Application of Egoroff's Theorem in $M$-measurable functions

Question

Here's the theorem that I'm trying to prove;

Here's how I have tried to solve it; Since $||f||_\infty$ = sup{ R > $0$:|$\mu$ ({x $\in$ X:| f(x) | > R) > $0$} ; $||f||_\infty$= sup |f(x)| so, $f$ is a positive measurable function i.e., $f\in$ $L^+$(X, $\mu$). So, we apply Egoroff's theorem here which states; "$f_n$ $\to$ $f$ $\mu$. a.e $\implies$ $f_n$ $\to$ $f$ almost uniformly."

Now, by the definition of Essential Uniform Convergence in $L^\infty$; " For all $\epsilon$>0, there exist E $\in$ $M$ : $\mu$(E) = $0$ and $f_n$ $\to$ $f$ on $E^c$, for all x$\in$X."

For this, let us have a decreasing sequence $E_k$= $\sum$$1/2^k$ and $X \supseteq E_1 \supseteq E_2 \supseteq E_3 \supseteq...$ and $E = \bigcap E_k$ so by continuity from above , $\mu (E_k)$ $\to 0$ as $k \to 0$ and $\mu(E_1) < \infty$.

Now, by the definition of Essential Uniform Convergence,

$lim ||f_n - f||_\infty$ $\to 0$ on $E_k^c$

Also, By a result, " $f_n \in L^+(X, \mu)$ $\to$ $f$ and $lim f_n=f$ a. e.Then, there exists a subsequence $f_{n_{k}}$ $\to$ $f_n$ $\mu$.a.e."

$\implies$ $lim || f_{n_{k}} - f||_\infty$ $\to$ $0$ on $E_k^c$

$\implies$ $lim || f_{n_{k}} - f||_\infty$ $=$ $0$ on $E_k^c$

$\implies$ $lim || $1_${E_k^c}$$ f_{n_{k}} - f||_\infty$ $=$ $0$ on $E_k^c$

However, my Professor says that I have correctly invoked Egoroff's theorem, but the subsequence is not chosen in conjunction with the descending sequence of sets.

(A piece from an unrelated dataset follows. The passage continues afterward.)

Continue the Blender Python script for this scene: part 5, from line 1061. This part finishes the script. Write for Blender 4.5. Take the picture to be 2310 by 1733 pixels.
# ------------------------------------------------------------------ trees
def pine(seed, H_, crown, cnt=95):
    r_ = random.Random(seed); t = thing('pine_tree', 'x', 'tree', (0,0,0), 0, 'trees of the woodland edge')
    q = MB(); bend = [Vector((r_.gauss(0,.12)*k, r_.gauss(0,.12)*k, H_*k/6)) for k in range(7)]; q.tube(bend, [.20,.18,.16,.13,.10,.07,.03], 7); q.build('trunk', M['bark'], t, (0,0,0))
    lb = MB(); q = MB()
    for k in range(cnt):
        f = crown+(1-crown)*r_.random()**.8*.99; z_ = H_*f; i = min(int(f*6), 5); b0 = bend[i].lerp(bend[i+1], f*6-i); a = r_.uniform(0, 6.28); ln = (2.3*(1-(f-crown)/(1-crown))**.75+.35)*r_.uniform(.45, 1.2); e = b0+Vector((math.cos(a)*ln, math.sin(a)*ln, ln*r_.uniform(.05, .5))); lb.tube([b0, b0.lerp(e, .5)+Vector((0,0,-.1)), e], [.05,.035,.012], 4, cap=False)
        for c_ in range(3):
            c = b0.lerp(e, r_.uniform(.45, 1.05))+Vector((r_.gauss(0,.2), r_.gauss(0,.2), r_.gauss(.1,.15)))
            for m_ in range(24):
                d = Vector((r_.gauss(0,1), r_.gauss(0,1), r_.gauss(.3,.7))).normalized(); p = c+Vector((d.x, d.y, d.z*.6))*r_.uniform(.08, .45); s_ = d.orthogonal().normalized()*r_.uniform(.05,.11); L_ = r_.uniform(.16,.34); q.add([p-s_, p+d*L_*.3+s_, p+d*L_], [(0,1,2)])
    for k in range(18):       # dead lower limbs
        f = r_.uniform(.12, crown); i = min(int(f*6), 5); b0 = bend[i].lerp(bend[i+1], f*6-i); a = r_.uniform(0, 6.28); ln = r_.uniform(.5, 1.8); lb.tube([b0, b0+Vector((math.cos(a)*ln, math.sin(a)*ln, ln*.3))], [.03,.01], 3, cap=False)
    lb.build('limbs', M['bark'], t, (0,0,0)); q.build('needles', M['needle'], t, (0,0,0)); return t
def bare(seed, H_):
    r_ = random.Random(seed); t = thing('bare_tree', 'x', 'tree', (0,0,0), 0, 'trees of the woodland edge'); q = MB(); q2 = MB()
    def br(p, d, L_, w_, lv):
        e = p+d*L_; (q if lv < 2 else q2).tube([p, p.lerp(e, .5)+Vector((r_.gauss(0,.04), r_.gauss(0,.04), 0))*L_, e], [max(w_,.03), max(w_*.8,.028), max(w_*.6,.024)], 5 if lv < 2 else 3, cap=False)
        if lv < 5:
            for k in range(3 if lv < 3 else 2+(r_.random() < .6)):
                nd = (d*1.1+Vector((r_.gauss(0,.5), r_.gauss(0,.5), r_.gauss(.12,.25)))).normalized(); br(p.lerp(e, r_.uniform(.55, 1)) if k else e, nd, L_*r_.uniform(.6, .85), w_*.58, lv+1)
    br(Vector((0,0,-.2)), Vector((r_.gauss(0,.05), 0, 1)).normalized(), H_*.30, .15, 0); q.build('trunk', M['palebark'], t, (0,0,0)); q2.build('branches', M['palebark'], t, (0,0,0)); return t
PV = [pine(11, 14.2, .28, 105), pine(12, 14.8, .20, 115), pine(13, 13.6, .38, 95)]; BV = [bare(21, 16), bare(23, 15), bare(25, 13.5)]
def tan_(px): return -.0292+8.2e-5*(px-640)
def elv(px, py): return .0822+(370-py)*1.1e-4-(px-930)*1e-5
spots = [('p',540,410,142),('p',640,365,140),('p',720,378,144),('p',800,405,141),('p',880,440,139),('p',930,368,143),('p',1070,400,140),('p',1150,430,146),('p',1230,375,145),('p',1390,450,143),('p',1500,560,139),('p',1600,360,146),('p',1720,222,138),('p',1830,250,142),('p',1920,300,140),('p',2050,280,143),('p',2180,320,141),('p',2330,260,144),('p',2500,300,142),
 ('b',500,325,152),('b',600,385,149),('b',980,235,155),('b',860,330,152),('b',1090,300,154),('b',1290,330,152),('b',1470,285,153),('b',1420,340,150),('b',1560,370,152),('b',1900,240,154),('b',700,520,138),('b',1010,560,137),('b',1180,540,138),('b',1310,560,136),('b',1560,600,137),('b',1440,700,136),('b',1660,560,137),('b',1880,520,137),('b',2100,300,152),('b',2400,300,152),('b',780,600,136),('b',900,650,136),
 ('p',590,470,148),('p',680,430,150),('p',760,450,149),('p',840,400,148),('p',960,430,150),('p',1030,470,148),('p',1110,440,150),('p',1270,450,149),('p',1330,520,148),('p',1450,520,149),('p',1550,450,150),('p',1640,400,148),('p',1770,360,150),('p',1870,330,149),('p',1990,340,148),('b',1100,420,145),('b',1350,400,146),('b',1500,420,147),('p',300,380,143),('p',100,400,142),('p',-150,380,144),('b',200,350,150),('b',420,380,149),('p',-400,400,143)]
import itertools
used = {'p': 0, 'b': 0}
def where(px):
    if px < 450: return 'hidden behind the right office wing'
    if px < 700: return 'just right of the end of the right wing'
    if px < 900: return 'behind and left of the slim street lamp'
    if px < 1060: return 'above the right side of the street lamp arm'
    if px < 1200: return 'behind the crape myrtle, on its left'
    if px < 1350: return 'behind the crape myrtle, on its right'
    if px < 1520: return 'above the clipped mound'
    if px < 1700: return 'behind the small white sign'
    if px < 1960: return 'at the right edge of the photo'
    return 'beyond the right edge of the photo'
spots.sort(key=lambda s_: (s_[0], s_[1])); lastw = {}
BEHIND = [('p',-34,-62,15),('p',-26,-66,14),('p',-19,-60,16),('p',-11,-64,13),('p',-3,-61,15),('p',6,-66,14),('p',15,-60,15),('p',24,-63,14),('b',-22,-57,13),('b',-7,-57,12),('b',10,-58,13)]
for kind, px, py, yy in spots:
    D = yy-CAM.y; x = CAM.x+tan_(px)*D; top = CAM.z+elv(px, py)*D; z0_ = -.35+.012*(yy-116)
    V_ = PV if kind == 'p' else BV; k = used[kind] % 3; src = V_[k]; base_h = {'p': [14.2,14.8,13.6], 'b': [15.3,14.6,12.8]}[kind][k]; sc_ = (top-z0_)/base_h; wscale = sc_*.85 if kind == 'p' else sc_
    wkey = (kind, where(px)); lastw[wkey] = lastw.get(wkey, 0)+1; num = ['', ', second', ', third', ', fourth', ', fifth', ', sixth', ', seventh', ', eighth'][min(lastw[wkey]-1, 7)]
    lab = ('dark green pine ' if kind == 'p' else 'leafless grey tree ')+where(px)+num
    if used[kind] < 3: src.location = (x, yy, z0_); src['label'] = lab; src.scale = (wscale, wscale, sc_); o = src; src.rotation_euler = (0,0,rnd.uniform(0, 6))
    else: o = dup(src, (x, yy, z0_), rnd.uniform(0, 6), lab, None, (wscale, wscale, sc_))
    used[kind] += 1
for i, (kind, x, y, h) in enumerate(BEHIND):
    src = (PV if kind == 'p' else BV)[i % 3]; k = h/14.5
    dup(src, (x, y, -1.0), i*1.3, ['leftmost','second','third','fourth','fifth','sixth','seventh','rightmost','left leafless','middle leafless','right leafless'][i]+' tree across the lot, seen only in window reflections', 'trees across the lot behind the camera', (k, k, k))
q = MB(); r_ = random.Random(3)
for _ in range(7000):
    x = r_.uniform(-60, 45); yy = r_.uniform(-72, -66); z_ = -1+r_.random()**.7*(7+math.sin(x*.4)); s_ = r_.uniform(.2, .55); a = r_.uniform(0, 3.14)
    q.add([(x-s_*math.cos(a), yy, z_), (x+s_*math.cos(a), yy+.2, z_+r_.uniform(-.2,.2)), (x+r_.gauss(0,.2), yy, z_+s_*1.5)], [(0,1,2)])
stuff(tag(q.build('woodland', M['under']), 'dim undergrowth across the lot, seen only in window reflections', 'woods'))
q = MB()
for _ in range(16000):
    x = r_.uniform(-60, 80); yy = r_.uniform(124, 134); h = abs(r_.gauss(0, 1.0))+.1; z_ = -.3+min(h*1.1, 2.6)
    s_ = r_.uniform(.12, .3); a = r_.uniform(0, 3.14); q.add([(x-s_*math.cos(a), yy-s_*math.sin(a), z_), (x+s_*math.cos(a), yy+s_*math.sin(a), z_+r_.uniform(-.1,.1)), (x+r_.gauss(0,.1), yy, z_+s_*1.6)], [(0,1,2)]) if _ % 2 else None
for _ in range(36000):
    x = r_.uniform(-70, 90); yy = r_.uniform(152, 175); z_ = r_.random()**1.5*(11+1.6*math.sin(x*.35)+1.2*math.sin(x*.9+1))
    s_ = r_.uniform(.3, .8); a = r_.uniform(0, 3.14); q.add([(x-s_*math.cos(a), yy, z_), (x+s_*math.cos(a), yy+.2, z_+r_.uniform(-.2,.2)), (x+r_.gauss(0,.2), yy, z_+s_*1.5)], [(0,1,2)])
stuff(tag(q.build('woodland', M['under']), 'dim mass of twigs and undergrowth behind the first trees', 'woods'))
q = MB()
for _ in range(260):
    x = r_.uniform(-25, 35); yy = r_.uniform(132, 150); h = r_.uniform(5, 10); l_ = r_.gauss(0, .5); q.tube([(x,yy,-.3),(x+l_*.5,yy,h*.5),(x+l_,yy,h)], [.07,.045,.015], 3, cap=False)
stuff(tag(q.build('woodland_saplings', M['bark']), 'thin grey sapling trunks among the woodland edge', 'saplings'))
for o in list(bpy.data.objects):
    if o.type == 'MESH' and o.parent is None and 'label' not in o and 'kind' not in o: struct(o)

I need help in correcting my solution.

Answer 1

For each $k$, there is, by Egorov's theorem, a set $A_k\in\mathcal{M}$ such that $\mu(X\setminus A_k)<2^{-k}$, such that such that $f_n(x)\rightarrow f(x)$ uniformly for all $x\in A_k$. Thus, for some $n_k$, $\|(f-f_n)\mathbb{1}_{A_k}\|_\infty<2^{-k}$ for all $n\geq n_k$. One can choose the $n_k$'s so that $n_k<n_{k+1}$ (why?).

Let $E=\bigcap_k\bigcup_{j\geq k}(X\setminus A_j)$. Notice $$\mu(E)=\lim_k\mu(\bigcup_{j\geq k}X\setminus A_j\big)\leq\lim_k\sum_{j\geq k}\mu(X\setminus A_j)=\lim_k2^{-k+1}=0$$ Let $E_k=\bigcup_{j\geq k}(X\setminus A_j)$. Clearly $E_k$ is a decreasing sequence. Check that the sequence of $E_k$'s does the job.

Answer 2

Since $||f||_\infty$ = sup{ R > $0$:|$\mu$ ({x $\in$ X:| f(x) | > R) > $0$} ; $||f||_\infty$= sup |f(x)| so, $f$ is a positive measurable function i.e., $f\in$ $L^+$(X, $\mu$). So, we apply Egoroff's theorem here which states; "$f_n$ $\to$ $f$ $\mu$. a.e $\implies$ $f_n$ $\to$ $f$ almost uniformly."

Now, by the definition of Essential Uniform Convergence in $L^\infty$; " For all $\epsilon$>0, there exist E $\in$ $M$ : $\mu$(E) = $\epsilon$ and $f_n$ $\to$ $f$ on $E^c$, for all x$\in$X."

For this, By Egoroff's, let us have a decreasing sequence $\mu(E_k)$= $1/2^k$ and on $E^c$

$\implies \mu(E^c)= 1/2^k$ and $f_n \to f$ uniformly on $E^c$

In particular, there exists $n_k$ such that $n_K<n_{k+1}$

By induction, we define, $X \supseteq E_1 \supseteq E_2 \supseteq E_3 \supseteq... E_k$ with $\mu(E^c)= 1/2^k$ and $||(f_{n_k} - f)1_{E^c}||_\infty < 1/2^k$

Applying Egoroff's to $E^c$ to get some $F \subset E_k$ with $\mu(F) < 1/2^{k+1}$ such that $f_n$ $\to$ $f$ uniformly on $E^k/F$

Since $f_n$ $\to$ $f$ uniformly on $X/E^k$ ($E^k/F \bigcup X/E^k = X/F$

$\implies f_n$ $\to$ $f$ uniformly on $X/F$

Now, let $E_{k+1} = F$ and let $n_{k+1}>n_k$ such that $||(f_{n_{k+1}} - f)1_{E^{k+1}}||_\infty < 1/2^{k+1}$ as $k\to \infty$

So, we get the required result.